Please fix me if I'm wrong. I'm new to clojure & jdbc connection pooling(jdbc.pool.c3p0) Trying to understand the proper config. My DB gives me 20 connections, so I set jdbc.pool.c3p0/make-datasource-spec to :initial-pool-size 19 :min-pool-size 19 :max-pool-size 19 right? All 19 connections available from the pool + one more for remote access to production(single connection, not via pool)? Let's say only one person may want to access production repl at a time.

nick14:04:10

:min-pool-size
Minimum number of Connections a pool will maintain at any given time.

:max-pool-size
Maximum number of Connections a pool will maintain at any given time.

:initial-pool-size
Number of Connections a pool will try to acquire upon
For the reference

salokristian15:04:09

I'm working on comparing databases with large loads (thousands of queries per second). The test code is written in Clojure, and uses next.jdbc for database access. Currently the code is single-threaded, and way too slow. As a result, I need to parallelize it. What would be the best option for parallelizing this code so that I can execute thousands of database queries per second? The code is deployed in GCP, so hardware resources are not the bottleneck. The main issue is that I'm not sure what is the best way to parallelize this type of I/O-bound workload. I have thought of a few solutions: 1. Built-in tools such as future/pmap , which would have sufficient functionality. However, they might be problematic due to the limited number of available threads (since I'm aiming for over 1000qps). 2. Some event-driven solution. However, I'm not sure if such a solution would improve performance because next.jdbc is sequential AFAIK. Maybe I should swap next.jdbc for some other tool entirely?
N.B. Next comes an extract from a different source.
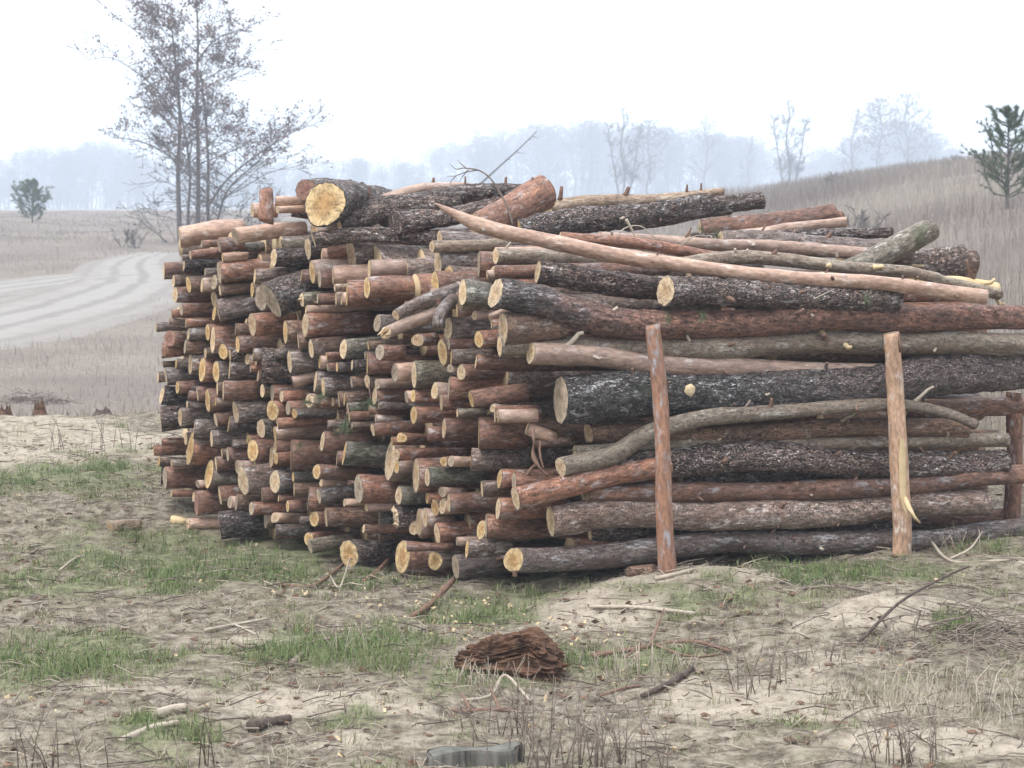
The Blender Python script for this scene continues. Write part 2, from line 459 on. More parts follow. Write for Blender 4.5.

I would greatly appreciate any directions or ideas on this problem, since I'm having a hard time understanding what type of solution would be the most suitable for this situation.

emccue16:04:13

@salo.kristian Unfortunately fibers aren't here yet, so maybe starting with some connection pooling might help a bit

emccue16:04:48

but the ideal would be some connection pooling in addition to 1 fiber per request

emccue16:04:24

you won't find any jdbc thing that isn't sequential

emccue16:04:39

anything that claims to be is just throwing jdbc stuff on threads

👍 4
emccue16:04:33

(or using vendor/db specific extensions)

salokristian16:04:05

porsas does look promising, but it is unfortunately not suitable, since I need to work with several specialized databases such as InfluxDB and BigTable

😢 4
Ludwig21:04:00

@salo.kristian what about core.async and go channels?